Beatriz, as played by Salma Hayek styled as Cecilia Giménez' reworked Ecce Homo, is a broken saint - her patience frayed, her car crippled, and her favorite bedroom goat strangled dead. For all her outward serenity her aura is static - on the fritz. But unlike the blonde sun-dressed Amy Jellicoes of the world who can absentmindedly spin off their axis, Beatriz is a small brown woman in big white world, and as such she's forced to say it all with a head tilt, and a slow back into the scenery.

Until she doesn't. This Dinner is one dinner too much - what's on the menu is destiny and despair and wine, in equal helpings. (Okay maybe the wine there's a bit more of.) At the opposite end of the table sits the human stain - a slab of 100% prime and pure Grade-A American Horror Story, tender and juicy and joyfully masticated, in the ever and always splendidly weaselly form of John Lithgow, chewing life up feet first.

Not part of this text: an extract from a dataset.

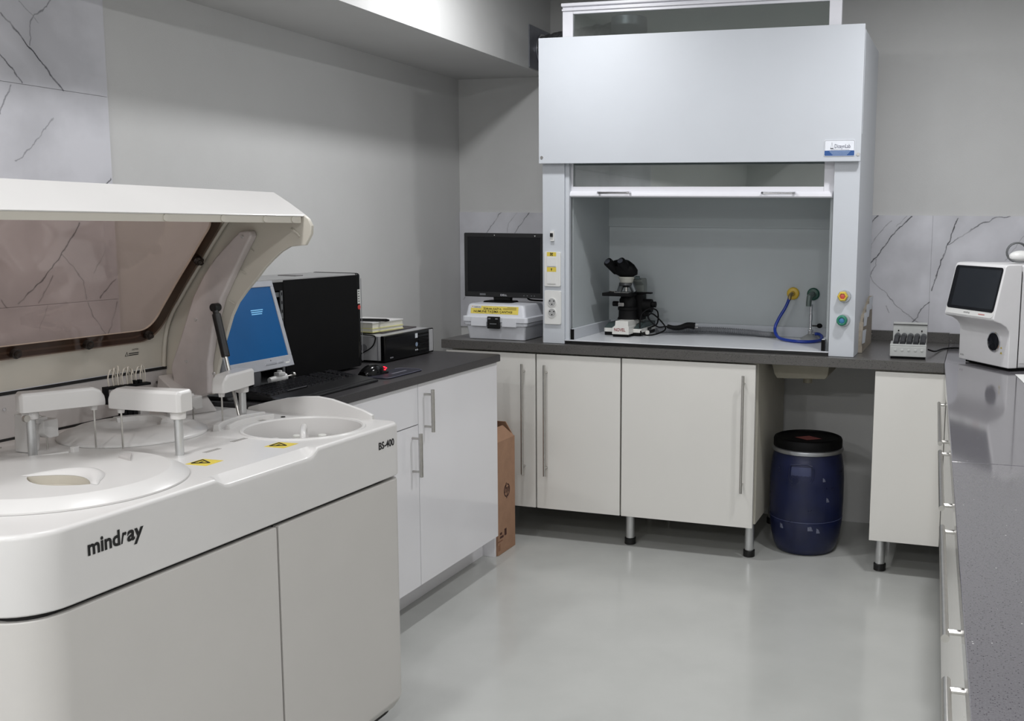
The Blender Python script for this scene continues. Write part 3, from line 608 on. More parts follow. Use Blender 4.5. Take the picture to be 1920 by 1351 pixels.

Sit back and go wow, watching these two spark. In some alternate dimension this is a love story, so perfectly horribly matched are they, but we live on Planet Earth and so romance, dead in its watery grave, is usurped by that other penetrative act called violence - natural laws are pumped dry and we dream of ninja sly rescues in their wake. And if not we drink and we smoke and we foam at the mouth instead.